Point being, I have a man climbing my chimney right now and another not calling me and 750 not knowing anything more about be other than my name and what I look for in a relationship.  That's more than I can say for some of my college boyfriends.  Irony.


Happy Friday!

Tuesday, May 11, 2010

The Sauce

You know, I'm no stranger to "The Sauce".  I don't think I am what would be considered an alcoholic, but I have been known to pull some stupid stunts while under the spell of "The Sauce".  Since college I refer to it as being "over-served". Blame it on the bartender, don't blame it on the A-A-A-Alcohol!  It is never your fault, it is never "The Sauce's" fault, it is the bartender's fault.  Sometimes I would be coy and say that someone stole my wallet and forced me to drink and made me pay for it.  NEVER MY FAULT!

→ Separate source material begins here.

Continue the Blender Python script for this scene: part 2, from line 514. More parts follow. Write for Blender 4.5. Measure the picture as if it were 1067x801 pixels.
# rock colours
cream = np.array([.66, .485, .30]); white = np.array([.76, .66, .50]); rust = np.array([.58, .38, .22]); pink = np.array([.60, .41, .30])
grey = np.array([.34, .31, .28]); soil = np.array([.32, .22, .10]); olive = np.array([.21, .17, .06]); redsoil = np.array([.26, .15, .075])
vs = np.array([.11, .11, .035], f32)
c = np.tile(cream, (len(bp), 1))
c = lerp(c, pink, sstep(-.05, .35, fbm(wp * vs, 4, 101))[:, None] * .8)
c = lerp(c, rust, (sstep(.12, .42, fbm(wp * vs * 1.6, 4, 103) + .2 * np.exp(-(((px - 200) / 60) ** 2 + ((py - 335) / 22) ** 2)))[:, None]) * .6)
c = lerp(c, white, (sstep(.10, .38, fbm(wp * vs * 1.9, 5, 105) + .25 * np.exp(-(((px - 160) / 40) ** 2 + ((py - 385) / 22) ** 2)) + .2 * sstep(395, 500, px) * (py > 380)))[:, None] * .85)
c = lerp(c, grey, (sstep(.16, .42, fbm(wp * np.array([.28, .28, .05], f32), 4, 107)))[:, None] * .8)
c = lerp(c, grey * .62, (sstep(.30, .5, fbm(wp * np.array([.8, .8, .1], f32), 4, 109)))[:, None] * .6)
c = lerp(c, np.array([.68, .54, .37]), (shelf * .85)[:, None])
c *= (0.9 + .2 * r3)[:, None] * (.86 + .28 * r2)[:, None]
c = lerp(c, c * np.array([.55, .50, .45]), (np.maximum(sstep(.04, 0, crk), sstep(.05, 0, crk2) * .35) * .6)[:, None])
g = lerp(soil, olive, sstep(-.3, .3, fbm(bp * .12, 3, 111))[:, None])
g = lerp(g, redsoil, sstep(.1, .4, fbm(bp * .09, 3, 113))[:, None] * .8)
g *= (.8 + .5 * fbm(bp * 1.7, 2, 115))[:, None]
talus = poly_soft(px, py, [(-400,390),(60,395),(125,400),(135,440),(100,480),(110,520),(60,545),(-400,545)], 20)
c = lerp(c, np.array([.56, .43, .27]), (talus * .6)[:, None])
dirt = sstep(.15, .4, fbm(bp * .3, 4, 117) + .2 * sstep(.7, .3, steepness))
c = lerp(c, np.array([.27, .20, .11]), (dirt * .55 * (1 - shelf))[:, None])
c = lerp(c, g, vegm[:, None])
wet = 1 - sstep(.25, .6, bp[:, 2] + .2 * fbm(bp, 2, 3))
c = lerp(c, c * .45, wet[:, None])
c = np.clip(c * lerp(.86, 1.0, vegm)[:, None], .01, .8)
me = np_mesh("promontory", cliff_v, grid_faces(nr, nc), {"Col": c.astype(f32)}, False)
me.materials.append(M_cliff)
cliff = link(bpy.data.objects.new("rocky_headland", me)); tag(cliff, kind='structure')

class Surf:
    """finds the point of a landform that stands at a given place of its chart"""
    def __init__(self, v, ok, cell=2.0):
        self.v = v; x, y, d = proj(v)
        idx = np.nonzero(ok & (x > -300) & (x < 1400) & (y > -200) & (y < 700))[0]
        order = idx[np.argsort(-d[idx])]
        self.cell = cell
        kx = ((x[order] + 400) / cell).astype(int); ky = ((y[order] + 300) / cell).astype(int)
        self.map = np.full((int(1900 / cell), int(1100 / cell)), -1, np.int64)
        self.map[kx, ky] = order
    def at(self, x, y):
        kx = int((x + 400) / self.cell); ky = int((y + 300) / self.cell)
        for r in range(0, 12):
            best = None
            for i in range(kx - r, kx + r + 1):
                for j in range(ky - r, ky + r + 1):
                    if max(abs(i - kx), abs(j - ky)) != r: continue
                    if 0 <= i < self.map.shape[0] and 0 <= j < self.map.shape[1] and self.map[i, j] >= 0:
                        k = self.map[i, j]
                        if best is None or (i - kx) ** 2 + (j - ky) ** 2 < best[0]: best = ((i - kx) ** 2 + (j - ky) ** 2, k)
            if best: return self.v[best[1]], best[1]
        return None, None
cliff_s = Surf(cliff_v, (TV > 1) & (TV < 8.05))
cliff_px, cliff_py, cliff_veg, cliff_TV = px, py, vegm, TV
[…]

Once when I was 20, I called one guy I had a crush on six times in one night and I believe, in one hour.  I learned about drunk dialing that night and future relationships.  Like Tequila Shots and Good Wine...they do not mix.  So I stopped that silly phase.

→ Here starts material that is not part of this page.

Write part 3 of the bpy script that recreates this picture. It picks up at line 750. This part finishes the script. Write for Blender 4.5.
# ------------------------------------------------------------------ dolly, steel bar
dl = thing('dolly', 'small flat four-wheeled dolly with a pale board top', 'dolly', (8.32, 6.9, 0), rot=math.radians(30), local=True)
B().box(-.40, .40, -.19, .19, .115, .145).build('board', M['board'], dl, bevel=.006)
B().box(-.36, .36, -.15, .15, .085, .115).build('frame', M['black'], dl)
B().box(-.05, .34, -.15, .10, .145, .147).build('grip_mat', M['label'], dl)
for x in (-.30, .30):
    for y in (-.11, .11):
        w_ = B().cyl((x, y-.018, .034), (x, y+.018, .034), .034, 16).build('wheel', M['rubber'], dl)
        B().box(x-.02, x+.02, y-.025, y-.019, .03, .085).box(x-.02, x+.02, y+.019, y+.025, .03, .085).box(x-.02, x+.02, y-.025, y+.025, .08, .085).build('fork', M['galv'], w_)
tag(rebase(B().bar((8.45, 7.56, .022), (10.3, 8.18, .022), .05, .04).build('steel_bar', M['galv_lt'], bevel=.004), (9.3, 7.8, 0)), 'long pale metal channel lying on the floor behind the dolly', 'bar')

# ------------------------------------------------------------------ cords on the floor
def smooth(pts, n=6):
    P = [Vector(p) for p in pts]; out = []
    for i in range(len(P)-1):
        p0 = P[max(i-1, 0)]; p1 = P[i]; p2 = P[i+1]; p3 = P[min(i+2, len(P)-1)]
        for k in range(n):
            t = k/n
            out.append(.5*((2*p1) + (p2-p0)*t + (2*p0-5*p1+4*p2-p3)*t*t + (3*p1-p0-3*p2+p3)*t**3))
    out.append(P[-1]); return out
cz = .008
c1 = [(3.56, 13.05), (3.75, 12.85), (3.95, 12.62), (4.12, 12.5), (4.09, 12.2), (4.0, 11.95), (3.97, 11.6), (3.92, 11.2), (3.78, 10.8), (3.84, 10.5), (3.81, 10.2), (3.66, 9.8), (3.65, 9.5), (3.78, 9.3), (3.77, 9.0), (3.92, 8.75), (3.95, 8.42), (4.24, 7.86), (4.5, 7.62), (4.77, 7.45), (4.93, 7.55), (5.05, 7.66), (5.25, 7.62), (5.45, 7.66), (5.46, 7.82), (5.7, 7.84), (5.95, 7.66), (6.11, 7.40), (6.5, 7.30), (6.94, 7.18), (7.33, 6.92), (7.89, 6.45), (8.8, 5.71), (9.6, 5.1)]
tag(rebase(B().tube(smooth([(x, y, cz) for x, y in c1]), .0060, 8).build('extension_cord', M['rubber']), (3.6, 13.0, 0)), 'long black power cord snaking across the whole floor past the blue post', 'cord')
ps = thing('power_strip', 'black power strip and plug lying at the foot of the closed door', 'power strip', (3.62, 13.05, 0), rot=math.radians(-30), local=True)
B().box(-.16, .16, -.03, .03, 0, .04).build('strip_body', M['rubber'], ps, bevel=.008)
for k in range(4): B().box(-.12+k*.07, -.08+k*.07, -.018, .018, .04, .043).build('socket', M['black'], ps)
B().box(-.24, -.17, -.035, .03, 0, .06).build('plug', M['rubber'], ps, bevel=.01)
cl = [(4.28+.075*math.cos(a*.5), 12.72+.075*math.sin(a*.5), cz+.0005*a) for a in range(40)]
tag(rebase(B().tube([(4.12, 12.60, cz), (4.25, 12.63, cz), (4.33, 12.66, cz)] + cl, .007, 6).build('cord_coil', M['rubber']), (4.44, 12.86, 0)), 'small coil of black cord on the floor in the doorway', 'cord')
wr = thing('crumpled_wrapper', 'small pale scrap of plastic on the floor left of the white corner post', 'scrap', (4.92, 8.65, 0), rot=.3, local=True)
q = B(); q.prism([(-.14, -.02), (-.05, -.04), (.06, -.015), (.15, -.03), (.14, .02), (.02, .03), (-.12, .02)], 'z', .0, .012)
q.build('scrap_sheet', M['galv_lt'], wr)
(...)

Then the bastards invented texting. TEXTING!!!  Now I ask, where is the invasion of someone's personal space and time with a few typed out words?  Oh, it is there.  Somehow in my maturity, however, I gained a "sauce" induced filter.  I will do one of two things if I get the urge after being over-served. I will either send a text and immediately delete the evidence. Of which I never forget that I actually sent it, but I do not have to deal with the humiliation of reading said text the next day and finding misspelled words or worse...questions of "miss me?" or confessions like "looks like I had too much to drink tonight".  Who needs to know this information that isn't currently at your side? NOBODY!  The second thing I can do is actually find a little clarity during writing that text and actually not sending it. Sometimes I'll save it to see if it is worth sending sober. IT NEVER IS! Sometimes I'll just stop, mid-incoherent message and see the light of nonsense and put the phone down.  I don't always have this clarity when not drinking, which is clearly ironic.  Like recently, I did not send a text to Georgia when I was drinking, but I couldn't help myself when I was sober.

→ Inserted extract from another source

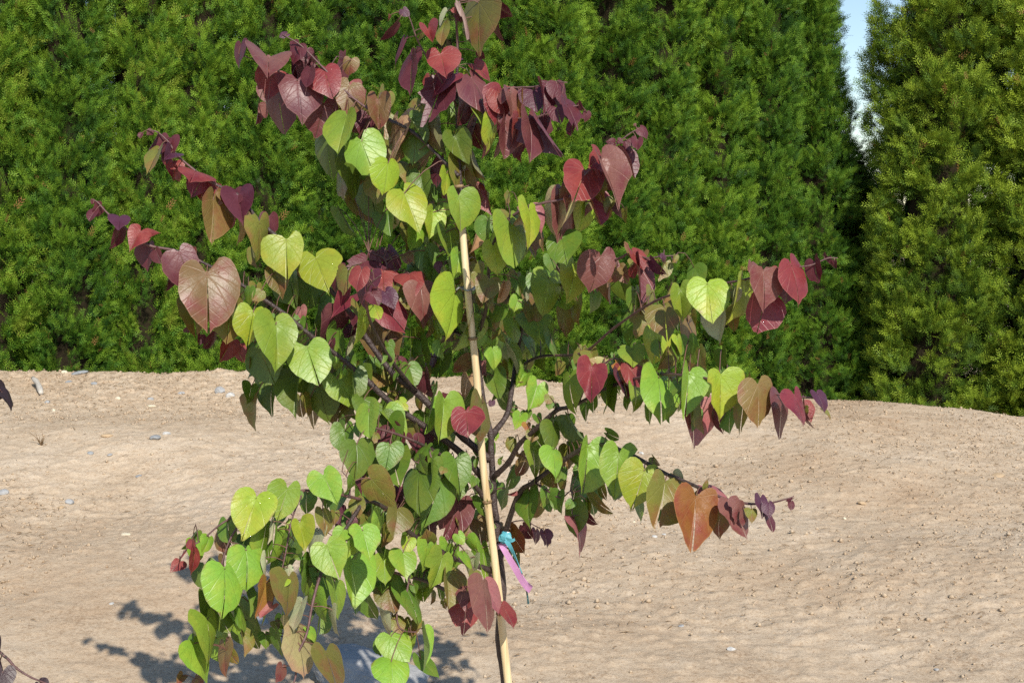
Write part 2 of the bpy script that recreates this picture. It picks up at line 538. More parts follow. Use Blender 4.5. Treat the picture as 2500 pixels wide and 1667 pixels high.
def crown_arrays(seed, H, R0, Rtop, n_pl, n_sp, size, loose):
    g = np.random.default_rng(seed)
    def rad(z, ang):
        t = z / H
        r = R0 + (Rtop - R0) * np.clip(t / 0.78, 0, 1)
        r = r * np.clip(1 - np.maximum(0, (t - 0.78) / 0.22) ** 1.7, 0.03, 1)
        r = r * (0.80 + 0.20 * np.clip(z / 0.35, 0, 1))
        lump = vnoise(np.cos(ang) * 2.3 + 10 + seed, z * 1.7 + np.sin(ang) * 2.3, seed)
        l2 = vnoise(ang * 2.6 + 5, z * 5.5, seed + 3)
        return r * (0.76 + 0.30 * lump + 0.22 * l2)
    z = g.uniform(0.0, H, n_pl)
    keep = g.uniform(0, 1, n_pl) < np.clip((1.02 - z / H) * 4, 0.05, 1)
    z = z[keep]
    ang = g.uniform(0, 2 * np.pi, len(z))
    hole = vnoise(ang * 3.2 + 9, z * 6.5, seed + 8) * 0.6 + vnoise(ang * 7.0, z * 12.0, seed + 9) * 0.4
    ok = hole > g.uniform(0.39, 0.50, len(z))
    z, ang = z[ok], ang[ok]
    n = len(z)
    depth = g.uniform(0, 1, n) ** 1.25
    rr = rad(z, ang) * (1.0 - 0.50 * depth)
    out = np.stack([np.cos(ang), np.sin(ang), np.zeros(n)], -1)
    pos = out * rr[:, None]; pos[:, 2] = z
    tilt = np.radians(g.uniform(12, 60, n))
    side = np.stack([-np.sin(ang), np.cos(ang), np.zeros(n)], -1)
    dirp = unit(out * np.sin(tilt)[:, None] + np.array([0, 0, 1.0]) * np.cos(tilt)[:, None] + side * g.normal(0, 0.28, n)[:, None])
    ptint = g.normal(0.5, 0.2, n) - 0.25 * depth * 0
    # sprays of every plume
    P = np.repeat(pos, n_sp, 0); D = np.repeat(dirp, n_sp, 0); S = np.repeat(side, n_sp, 0); O = np.repeat(out, n_sp, 0)
    m = len(P)
    along = g.uniform(-0.09, 0.06, m)
    spread = np.clip((0.08 - along) / 0.15, 0.2, 1) * 0.045 * loose
    P = P + D * along[:, None] + S * (g.normal(0, 1, m) * spread)[:, None] + O * (g.normal(0, 0.5, m) * spread)[:, None]
    d = unit(D + g.normal(0, 0.36 * loose, (m, 3)))
    nrm = unit(np.cross(d, g.normal(0, 1, (m, 3))))
    x = np.cross(d, nrm)
    L = size * g.uniform(0.65, 1.3, m)
    V = (P[:, None, :] + L[:, None, None] * (SPV[None, :, 0:1] * x[:, None, :] + SPV[None, :, 1:2] * d[:, None, :] + SPV[None, :, 2:3] * nrm[:, None, :]))
    k = len(SPV)
    F = (SPF[None, :, :] + (np.arange(m) * k)[:, None, None]).reshape(-1, 3)
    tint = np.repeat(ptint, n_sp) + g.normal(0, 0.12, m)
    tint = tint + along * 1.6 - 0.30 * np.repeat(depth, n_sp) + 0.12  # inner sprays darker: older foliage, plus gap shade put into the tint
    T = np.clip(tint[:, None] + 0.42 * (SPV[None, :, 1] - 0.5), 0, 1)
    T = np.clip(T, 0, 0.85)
    T[g.uniform(0, 1, m) < 0.007] = 1.0
    return V.reshape(-1, 3), F, T.reshape(-1), rad

def make_arborvitae(seed, H, R0, Rtop, n_pl, n_sp, size, loose, mat):
    """prototype meshes: crown, dark shade-coloured core, trunk"""
    V, F, T, rad = crown_arrays(seed, H, R0, Rtop, n_pl, n_sp, size, loose)
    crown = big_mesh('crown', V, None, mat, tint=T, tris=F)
    crown['kind'] = 'stuff'
    # brown inside as one shell, shade of the gaps put into its colour
    zs = np.linspace(0.12, H * 0.93, 44); aa = np.linspace(0, 2 * np.pi, 22, endpoint=False)
    A, Zc = np.meshgrid(aa, zs)
    rr = rad(Zc, A) * (0.42 + 0.14 * vnoise(A * 4, Zc * 9, seed + 40))
    C = np.stack([np.cos(A) * rr, np.sin(A) * rr, Zc], -1).reshape(-1, 3)
    ii = np.arange(44 * 22).reshape(44, 22)
    q = np.stack([ii[:-1], np.roll(ii, -1, 1)[:-1], np.roll(ii, -1, 1)[1:], ii[1:]], -1).reshape(-1, 4)
    core = big_mesh('shade_core', C, q, arbor_shade_brown)
    core['kind'] = 'stuff'
    pts = [Vector((0.02 * math.sin(z * 2), 0.02 * math.cos(z * 3), z)) for z in np.linspace(-0.15, H * 0.9, 10)]
    tv, tf = tube(pts, list(np.linspace(0.065, 0.012, 10)), 8)
    trunk = mesh_obj('trunk', tv, tf, arbor_shade_brown)
    return [crown, core, trunk]

def plant_arborvitae(parts, first, x, y, rot, sc, label, group):
    z = float(h_ground(x, y, False)) - 0.03
    root = thing('arborvitae_tree', label, 'tree', (x, y, z), group)
    root.rotation_euler = (0, 0, rot)
    root.scale = (sc[0], sc[0], sc[1])
    for p in parts:
        c = p if first else p.copy()
        if not first:
            COL.objects.link(c)
        c.parent = root
    return root

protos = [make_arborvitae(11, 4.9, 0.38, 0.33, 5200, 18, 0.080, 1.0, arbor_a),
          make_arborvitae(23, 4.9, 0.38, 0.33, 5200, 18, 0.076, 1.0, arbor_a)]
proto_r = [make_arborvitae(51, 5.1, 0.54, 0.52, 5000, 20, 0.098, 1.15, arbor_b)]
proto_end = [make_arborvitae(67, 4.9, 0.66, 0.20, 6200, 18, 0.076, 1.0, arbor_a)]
used = set()
ORD = ['first', 'second', 'third', 'fourth', 'fifth', 'sixth', 'seventh', 'eighth', 'ninth', 'tenth', 'eleventh',
       'twelfth', 'thirteenth', 'fourteenth', 'fifteenth', 'sixteenth', 'seventeenth', 'eighteenth', 'nineteenth']
x0, y0, x1, y1 = 2.60, 12.9, -4.15, 10.1
n_h = 16
n_far = 3                                    # the row goes on past the left edge of the view
hr = random.Random(5)
for i in range(n_h + n_far):
    t = i / (n_h - 1)
    x = x0 + (x1 - x0) * t + hr.uniform(-0.04, 0.04)
    y = y0 + (y1 - y0) * t + hr.uniform(-0.07, 0.07)
    k = i % 2
    sc = (hr.uniform(0.94, 1.06), hr.uniform(0.94, 1.05))
    if i == 0:
        sc, x = (1.0, 1.0), 2.66
    plant_arborvitae(proto_end[0] if i == 0 else protos[k], i == 0 or k not in used, x, y, hr.uniform(0, 6.28), sc,
                     'tall narrow green arborvitae, %s from the sky gap in the long hedge' % ORD[i],
                     'arborvitae trees in the long hedge')
    if i:
        used.add(k)
plant_arborvitae(protos[1], False, 3.20, 13.35, 1.2, (0.95, 0.54),
                 'shorter arborvitae low behind the seam under the strip of sky', 'arborvitae trees in the long hedge')
plant_arborvitae(proto_r[0], True, 3.69, 12.4, 0.4, (1.0, 1.0),
                 'broad shaggy arborvitae just right of the sky gap', 'arborvitae trees right of the sky gap')
plant_arborvitae(proto_r[0], False, 4.58, 12.2, 2.6, (1.03, 1.02),
                 'broad shaggy arborvitae cut by the right edge of the view', 'arborvitae trees right of the sky gap')
plant_arborvitae(proto_r[0], False, 5.42, 12.0, 4.4, (1.0, 0.98),
                 'broad shaggy arborvitae beyond the right edge of the view', 'arborvitae trees right of the sky gap')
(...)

"The sauce" has brought me a few things in life.  It has most certainly brought me additional pounds in areas like my chin and liver.  It has brought me "really good, deep and meaningful conversations" with new friendships and of course new crushes.  It has brought me totally unwarranted humiliation.  It has brought me bruises.  It has brought me regret. Why do I drink "the sauce" again?  Oh, because when not drinking into a state of bad ideas (which quite honestly, isn't as frequent as this post may sound...:)), I actually enjoy having a glass of wine or an occasional bourbon with my mother and a cold beer on a hot day is something worth bragging about.  But nevertheless, I have often felt like kicking the bartender who served me those drinks and the person who stole my wallet and forced me to drink with my own money, but I do not, without a doubt in my cloudy head, hold myself responsible for any unsavory behavior.  Blame them!  No apologies!